There was the distinguished John Stahl, director of 40 films or more in a stellar career. Then there was Edwin J. Burke, director of one film though a writer of dozens including some 31 listed in Wikipedia that were filmed between 1928 and 1936.
Burke wrote variously for Shirley Temple and for Raoul Walsh and Henry King but only once directed, for Now I’ll Tell in 1934.
It’s a fictionalised film based on the memoir of the same name by Mrs Arnold Rothstein, the wife of the big time gambler who liked to make the odds better in his favour by fixing fights and other sporting contests. His most notable achievement in this regard was to buy off the Chicago White Sox to lose the 1919 World Series. That story was documented by John Sayles in the terrific movie Eight Men Out. It is not referred to in Now I’ll Tellin which Spencer Tracy plays the nonchalant gambler with great aplomb.
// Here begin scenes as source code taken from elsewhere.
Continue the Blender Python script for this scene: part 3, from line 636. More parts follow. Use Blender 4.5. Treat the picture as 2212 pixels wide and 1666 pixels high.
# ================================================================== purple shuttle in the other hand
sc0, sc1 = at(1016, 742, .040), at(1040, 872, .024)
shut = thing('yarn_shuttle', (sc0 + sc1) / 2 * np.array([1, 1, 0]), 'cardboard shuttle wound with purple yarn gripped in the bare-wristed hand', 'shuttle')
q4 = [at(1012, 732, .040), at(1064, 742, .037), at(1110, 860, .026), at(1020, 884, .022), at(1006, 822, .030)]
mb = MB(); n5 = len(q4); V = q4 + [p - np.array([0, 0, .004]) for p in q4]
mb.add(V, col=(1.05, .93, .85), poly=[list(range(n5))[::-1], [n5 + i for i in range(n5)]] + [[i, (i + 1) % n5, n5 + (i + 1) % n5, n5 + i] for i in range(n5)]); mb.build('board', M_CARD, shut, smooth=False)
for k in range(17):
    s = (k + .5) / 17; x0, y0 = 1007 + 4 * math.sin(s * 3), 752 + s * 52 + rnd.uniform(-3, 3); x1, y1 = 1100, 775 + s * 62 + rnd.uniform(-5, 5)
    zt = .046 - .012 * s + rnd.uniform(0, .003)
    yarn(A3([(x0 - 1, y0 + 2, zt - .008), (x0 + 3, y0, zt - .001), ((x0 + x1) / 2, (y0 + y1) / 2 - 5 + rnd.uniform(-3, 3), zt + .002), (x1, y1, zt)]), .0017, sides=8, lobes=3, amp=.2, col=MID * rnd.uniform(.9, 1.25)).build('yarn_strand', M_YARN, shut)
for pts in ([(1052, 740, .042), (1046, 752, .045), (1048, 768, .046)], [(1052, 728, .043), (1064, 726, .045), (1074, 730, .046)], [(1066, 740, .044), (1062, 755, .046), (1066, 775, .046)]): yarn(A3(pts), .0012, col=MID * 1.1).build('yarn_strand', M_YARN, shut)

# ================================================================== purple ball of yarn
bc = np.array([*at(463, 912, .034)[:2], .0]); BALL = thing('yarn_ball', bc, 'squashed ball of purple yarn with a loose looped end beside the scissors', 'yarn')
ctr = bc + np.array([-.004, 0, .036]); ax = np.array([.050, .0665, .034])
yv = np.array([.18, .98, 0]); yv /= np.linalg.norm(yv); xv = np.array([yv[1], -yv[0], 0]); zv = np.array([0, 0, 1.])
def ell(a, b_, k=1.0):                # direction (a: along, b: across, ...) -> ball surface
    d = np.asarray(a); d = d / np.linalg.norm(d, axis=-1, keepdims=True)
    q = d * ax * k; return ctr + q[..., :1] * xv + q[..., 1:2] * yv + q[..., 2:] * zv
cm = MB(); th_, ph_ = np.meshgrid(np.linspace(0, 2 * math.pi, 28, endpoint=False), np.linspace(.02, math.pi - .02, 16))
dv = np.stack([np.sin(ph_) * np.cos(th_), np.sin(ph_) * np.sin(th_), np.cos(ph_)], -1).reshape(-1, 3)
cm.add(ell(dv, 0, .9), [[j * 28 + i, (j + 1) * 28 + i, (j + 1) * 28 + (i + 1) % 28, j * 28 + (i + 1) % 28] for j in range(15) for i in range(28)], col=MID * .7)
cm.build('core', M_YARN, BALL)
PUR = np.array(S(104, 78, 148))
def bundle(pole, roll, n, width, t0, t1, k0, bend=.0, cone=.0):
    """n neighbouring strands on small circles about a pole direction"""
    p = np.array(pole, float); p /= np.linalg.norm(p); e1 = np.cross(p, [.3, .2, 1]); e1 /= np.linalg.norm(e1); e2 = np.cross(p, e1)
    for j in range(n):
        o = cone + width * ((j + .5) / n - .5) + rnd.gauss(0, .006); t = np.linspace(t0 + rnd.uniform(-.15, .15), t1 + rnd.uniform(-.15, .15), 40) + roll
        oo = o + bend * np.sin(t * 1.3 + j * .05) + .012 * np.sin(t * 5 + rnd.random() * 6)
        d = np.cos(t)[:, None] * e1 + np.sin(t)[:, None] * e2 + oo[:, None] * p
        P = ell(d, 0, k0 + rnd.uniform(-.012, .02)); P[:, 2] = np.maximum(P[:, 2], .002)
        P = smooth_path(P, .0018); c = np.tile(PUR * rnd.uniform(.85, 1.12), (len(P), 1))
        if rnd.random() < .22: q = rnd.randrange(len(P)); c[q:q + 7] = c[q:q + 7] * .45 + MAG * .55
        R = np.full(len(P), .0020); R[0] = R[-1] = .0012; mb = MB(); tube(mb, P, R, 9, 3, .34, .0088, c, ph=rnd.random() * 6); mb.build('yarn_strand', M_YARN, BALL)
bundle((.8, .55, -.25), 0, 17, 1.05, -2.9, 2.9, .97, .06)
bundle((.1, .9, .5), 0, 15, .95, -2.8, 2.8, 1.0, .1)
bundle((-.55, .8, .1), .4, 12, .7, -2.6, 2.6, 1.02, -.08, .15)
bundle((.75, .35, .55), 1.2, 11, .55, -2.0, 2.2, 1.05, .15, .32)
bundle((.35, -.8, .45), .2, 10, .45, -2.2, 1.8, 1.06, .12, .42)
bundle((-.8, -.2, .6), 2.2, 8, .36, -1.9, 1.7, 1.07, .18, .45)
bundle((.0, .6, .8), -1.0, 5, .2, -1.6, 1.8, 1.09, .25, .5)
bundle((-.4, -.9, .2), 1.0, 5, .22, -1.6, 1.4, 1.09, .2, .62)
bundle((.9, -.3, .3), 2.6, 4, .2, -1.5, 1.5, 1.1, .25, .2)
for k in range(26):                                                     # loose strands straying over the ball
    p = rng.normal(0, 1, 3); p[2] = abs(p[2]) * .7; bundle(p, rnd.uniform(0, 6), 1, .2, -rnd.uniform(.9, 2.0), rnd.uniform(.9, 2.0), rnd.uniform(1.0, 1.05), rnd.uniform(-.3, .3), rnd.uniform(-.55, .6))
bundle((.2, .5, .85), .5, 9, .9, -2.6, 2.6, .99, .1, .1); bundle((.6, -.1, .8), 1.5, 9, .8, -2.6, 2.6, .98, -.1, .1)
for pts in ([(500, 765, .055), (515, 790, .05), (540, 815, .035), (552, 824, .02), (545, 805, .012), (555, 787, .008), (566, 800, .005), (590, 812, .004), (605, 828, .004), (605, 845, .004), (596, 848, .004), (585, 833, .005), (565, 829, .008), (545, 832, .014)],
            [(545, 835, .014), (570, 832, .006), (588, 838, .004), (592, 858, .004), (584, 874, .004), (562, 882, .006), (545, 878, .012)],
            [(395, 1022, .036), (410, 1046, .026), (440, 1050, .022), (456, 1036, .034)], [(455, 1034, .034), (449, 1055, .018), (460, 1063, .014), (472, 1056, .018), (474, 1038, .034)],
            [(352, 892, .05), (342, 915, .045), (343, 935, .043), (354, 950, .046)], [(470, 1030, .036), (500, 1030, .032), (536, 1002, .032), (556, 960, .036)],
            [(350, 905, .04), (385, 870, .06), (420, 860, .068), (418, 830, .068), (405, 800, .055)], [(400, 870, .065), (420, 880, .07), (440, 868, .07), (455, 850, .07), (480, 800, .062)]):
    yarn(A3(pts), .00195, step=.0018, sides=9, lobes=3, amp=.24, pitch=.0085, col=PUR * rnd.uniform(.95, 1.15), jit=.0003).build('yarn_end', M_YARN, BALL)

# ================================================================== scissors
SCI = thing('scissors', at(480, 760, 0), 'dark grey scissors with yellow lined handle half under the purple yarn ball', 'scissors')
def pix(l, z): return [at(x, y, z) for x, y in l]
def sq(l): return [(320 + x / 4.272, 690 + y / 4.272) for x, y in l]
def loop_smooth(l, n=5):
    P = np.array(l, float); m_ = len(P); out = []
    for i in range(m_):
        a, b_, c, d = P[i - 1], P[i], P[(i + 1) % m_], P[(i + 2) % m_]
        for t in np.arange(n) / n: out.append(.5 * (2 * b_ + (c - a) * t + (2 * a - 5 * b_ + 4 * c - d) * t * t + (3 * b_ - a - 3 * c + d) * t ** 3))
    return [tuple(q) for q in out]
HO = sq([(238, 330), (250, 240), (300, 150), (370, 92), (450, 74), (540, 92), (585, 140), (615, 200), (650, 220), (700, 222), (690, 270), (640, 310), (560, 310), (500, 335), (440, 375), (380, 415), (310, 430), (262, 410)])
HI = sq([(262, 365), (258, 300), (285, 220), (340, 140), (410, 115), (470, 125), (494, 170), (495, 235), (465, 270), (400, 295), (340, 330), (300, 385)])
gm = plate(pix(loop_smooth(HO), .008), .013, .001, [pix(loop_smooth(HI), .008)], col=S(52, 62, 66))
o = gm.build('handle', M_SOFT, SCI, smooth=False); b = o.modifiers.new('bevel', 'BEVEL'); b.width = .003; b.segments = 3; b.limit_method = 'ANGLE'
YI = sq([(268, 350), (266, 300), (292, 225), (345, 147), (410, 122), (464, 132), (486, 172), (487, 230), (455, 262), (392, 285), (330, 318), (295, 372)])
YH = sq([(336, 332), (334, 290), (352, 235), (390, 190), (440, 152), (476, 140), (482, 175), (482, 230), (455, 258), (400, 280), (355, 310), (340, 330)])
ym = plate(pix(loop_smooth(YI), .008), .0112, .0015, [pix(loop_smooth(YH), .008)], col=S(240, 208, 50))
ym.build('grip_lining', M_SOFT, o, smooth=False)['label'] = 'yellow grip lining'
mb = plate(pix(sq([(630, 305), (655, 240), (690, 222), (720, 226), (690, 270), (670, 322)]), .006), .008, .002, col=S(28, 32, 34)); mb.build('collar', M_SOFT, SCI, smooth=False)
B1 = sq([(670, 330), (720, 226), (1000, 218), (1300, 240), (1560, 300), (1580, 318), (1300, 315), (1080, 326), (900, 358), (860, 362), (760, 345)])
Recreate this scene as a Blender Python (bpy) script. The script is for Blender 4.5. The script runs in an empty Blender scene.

The full house in the air-conditioned Jolly was riveted.
The crowd had also been riveted during the previous session by a not entirely unknown movie by John Stahl, When Tomorrow Comes,in which Charles Boyer and Irene Dunne fall for each other notwithstanding they live on different sides of the tracks. She’s a waitress in a café whose female staff are so lowly paid that they have joined the union and are contemplating a strike. Dunne’s passionate speech sways them to take action and Solidarity Forever is sung at both the beginning and the end of the sequence. Boyer plays a concert pianist and brings her home the night before he’s due to sail off for a tour. Not before however, he’s forced to reveal he has a wife with mental problems that he’s trying to cope with as gently as possible. Raging romance, unrequited love.